Britons take the streets, literally, in protest of Boris Johnson, ‘the environmentalist’

In Glasgow, the well-known eco-skeptic host Boris Johnson disguised himself as an environmentalist with a speed that would shame a quick-change artist into early retirement. Meanwhile his government, to name just one thing, approved the construction of a new coal-fired power plant in the North-West, in Cumbria.

Amid these green crocodile tears, the country is crossed by angry protests against the rampant ecocide. Some of these are led by Insulate Britain, a group of activists that for a couple of months has been paralyzing roads and key junctions around major cities with guerilla actions.

At eight in the morning on Tuesday, there were three roadblocks near London, Manchester and Birmingham, with dozens of arrests. Two dozen were arrested in Manchester, after the blockade of a major road near the airport. The statement issued by the demonstrators reads: “Britain should be leading the world with radical plans to decarbonize our society. Instead, our government is actively setting policies that will drive emissions higher.”

Their demands include introducing mandatory insulation in all British social housing by 2025 and making it available for homes already built by 2030. And they are also fighting fuel poverty, the energy insecurity faced by millions of citizens, especially the elderly, who are unable to pay the increasingly astronomical costs of household utilities.

The group continues to act in defiance of the explicit prohibition on such actions, imposed by injunction at the request of the British highway authorities after the first such activities. Looking at their methods of civil disobedience, their absolute nonviolence and some of their material immediately makes you think of a spin-off of Extinction Rebellion, and that is indeed where some of their founders come from. The method is always the same: they sit in the middle of the road, taking advantage of a red light, some gluing their hands to the ground with very powerful glue, and they expose themselves to the predictable—but rarely justified—ridicule of motorists.

Everything lasts for at most a few hours; then, the demonstrators are removed by the police, and often arrested. In this thunderous clash between collective needs and individual rights, every now and then someone is dragged away by force by the angry drivers. The group includes many retirees as well.

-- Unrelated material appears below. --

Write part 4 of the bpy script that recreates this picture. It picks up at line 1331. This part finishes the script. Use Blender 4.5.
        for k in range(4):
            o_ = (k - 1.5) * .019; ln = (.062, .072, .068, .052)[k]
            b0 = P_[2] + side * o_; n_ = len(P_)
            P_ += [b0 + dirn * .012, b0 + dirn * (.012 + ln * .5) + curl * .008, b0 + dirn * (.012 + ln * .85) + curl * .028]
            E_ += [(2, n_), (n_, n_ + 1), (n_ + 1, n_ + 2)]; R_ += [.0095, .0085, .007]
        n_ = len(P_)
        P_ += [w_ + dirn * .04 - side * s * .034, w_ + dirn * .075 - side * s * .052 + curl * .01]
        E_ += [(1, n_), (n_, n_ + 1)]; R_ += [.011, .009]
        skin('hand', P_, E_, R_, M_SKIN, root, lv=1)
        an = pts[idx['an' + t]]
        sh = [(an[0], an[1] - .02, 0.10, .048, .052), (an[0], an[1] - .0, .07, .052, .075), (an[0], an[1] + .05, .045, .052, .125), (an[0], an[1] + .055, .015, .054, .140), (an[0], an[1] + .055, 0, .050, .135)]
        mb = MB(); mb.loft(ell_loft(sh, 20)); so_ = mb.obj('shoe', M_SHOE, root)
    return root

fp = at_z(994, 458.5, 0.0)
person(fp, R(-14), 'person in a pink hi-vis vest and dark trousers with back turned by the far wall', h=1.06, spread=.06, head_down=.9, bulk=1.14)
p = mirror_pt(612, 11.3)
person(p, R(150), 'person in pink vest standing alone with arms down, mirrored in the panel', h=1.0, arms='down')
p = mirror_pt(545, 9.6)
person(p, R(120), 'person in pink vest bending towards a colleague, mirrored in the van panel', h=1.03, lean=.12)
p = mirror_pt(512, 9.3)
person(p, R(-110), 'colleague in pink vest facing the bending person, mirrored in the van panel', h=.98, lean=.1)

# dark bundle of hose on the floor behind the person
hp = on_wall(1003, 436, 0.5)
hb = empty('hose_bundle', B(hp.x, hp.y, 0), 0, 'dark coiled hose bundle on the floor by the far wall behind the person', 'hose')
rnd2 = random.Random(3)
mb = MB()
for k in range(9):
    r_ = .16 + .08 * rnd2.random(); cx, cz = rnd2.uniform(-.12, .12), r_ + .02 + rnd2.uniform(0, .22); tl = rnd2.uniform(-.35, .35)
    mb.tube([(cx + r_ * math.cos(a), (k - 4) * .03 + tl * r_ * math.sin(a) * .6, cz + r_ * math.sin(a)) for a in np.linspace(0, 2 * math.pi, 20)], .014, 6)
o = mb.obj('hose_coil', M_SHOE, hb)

The real beginning of the protests was in September, with some strike actions, including the blockade of the port of Dover, and then continued in October, when the city tunnel of Blackwall, which connects the areas north and south of the Thames, was blocked. Both actions created monstrous traffic jams in a national road system already clearly unable to withstand the exorbitant flow of cars.

So far, total arrests have numbered in the hundreds, with 18 days of roadblocks since September. Before yesterday’s actions, the tally was 770. But it’s safe to imagine that if the UK wasn’t hosting COP26 during these very days, the reaction of Interior Minister Patel would certainly have been much harsher, as she herself admitted. IB are obviously being demonized by the center/right-wing press and some government figures, especially Tories who confuse ecology with the Chelsea Flower Market.

The only open support they have at Westminster is from the Greens. According to a poll in early October, public opinion was 72% opposed to the group’s actions, 18% were in favor and 10% unsure. It’s hard to entertain the hope that, after the massively-overdue warning of the Scottish climate conference, these percentages will change.